Thanks for the review!

>
>Minor comments on comments below. Thanks!
>
><snip>
>
>> +/* Cleanup:
>> + *
>
>Extra line.

Fixed

>
>> + * We must call conntrack_clean() periodically.  conntrack_clean() return
>> + * value gives an hint on when the next cleanup must be done (either because
>> + * there is an actual connection that expires, or because a new connection
>> + * might be created with the minimum timeout).
>> + *
>> + * The logic below has two goals:
>> + *
>> + * - Avoid calling conntrack_clean() too often.  If we call conntrack_clean()
>> + *   each time a connection expires, the thread will consume 100% CPU, so we
>> + *   try to call the function _at most_ once every CT_CLEAN_INTERVAL, to batch
>> + *   removal.
>
>Isn't it CT_CLEAN_MIN_INTERVAL that prevents calls happening too
>often? I would imagine that under high cps conditions where you're
>likely to peg 100% on cleanup, cleanup is behind and CT_CLEAN_INTERVAL
>logic won't come into the picture.
>
>> + * - On the other hand, it's not a good idea to keep the buckets locked for
>> + *   too long, as we might prevent traffic from flowing.  If conntrack_clean()
>> + *   returns a value which is in the past, it means that the internal limit
>> + *   has been reached and more cleanup is required.  In this case, just wait
>> + *   CT_CLEAN_MIN_INTERVAL before the next call.
>> + */
>
>Keeping the buckets locked too long also happens if you constantly
>call conntrack_clean(), so I think these two paragraphs are arguing
>slightly different angles for the same parameter.
>
>CT_CLEAN_MIN_INTERVAL ensures that if cleanup is behind, there is
>atleast some 200ms blocks of time when buckets will be left alone so
>the datapath can operate unhindered.
>
>CT_CLEAN_INTERVAL ensures that if we are coping with the current
>cleanup tasks, then we wait at least 5 seconds to do further cleanup.
>This seems like it's more targeted towards reducing wakeups when there
>is a wide distribution of timeouts but relatively small number of
>connections, that could be handled by less frequent cleanups.
>
>I like the "the logic has two goals" presentation of this, but maybe
>there is a better way we can frame the comment above?

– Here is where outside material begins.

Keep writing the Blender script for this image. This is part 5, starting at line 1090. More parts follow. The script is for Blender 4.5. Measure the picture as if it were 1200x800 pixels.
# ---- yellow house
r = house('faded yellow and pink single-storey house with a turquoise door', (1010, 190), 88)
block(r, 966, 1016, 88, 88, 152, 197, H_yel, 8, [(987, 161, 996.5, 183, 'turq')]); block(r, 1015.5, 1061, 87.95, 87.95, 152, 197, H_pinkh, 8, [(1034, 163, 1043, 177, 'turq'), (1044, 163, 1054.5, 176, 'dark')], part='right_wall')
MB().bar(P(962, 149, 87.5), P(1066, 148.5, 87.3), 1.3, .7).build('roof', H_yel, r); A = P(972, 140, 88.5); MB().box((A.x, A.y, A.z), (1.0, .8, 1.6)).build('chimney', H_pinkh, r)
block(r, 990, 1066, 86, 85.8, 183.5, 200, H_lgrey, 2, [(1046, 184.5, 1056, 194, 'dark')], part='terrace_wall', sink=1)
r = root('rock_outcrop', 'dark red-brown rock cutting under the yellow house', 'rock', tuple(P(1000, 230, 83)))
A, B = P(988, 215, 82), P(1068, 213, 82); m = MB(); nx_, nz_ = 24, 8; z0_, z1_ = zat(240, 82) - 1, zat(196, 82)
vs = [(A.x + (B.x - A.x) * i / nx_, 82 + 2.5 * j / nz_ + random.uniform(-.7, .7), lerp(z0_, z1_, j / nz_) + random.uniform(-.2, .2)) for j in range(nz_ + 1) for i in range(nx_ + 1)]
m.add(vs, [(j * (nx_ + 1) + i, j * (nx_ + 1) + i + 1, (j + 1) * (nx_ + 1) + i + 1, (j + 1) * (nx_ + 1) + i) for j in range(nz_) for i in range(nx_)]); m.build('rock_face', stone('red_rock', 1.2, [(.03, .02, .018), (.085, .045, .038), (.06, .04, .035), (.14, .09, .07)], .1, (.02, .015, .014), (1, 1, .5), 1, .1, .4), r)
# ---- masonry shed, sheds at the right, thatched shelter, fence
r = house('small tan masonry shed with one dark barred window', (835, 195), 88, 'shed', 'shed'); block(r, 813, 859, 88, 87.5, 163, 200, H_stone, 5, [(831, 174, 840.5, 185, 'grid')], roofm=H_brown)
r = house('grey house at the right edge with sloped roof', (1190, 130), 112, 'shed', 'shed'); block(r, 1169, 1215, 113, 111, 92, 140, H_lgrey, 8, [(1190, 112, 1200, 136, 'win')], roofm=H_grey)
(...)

I couldn't have said it better, I almost stole your wording entirely:

+ * The logic below has two goals:
+ *
+ * - Avoid calling conntrack_clean() too often.  If we call conntrack_clean()
+ *   each time a connection expires, the thread will consume 100% CPU, so we
+ *   try to call the function _at most_ once every CT_CLEAN_INTERVAL, to batch
+ *   removal.
+ *
+ * - On the other hand, it's not a good idea to keep the buckets locked for
+ *   too long, as we might prevent traffic from flowing.  If conntrack_clean()
+ *   returns a value which is in the past, it means that the internal limit
+ *   has been reached and more cleanup is required.  In this case, just wait
+ *   CT_CLEAN_MIN_INTERVAL before the next call.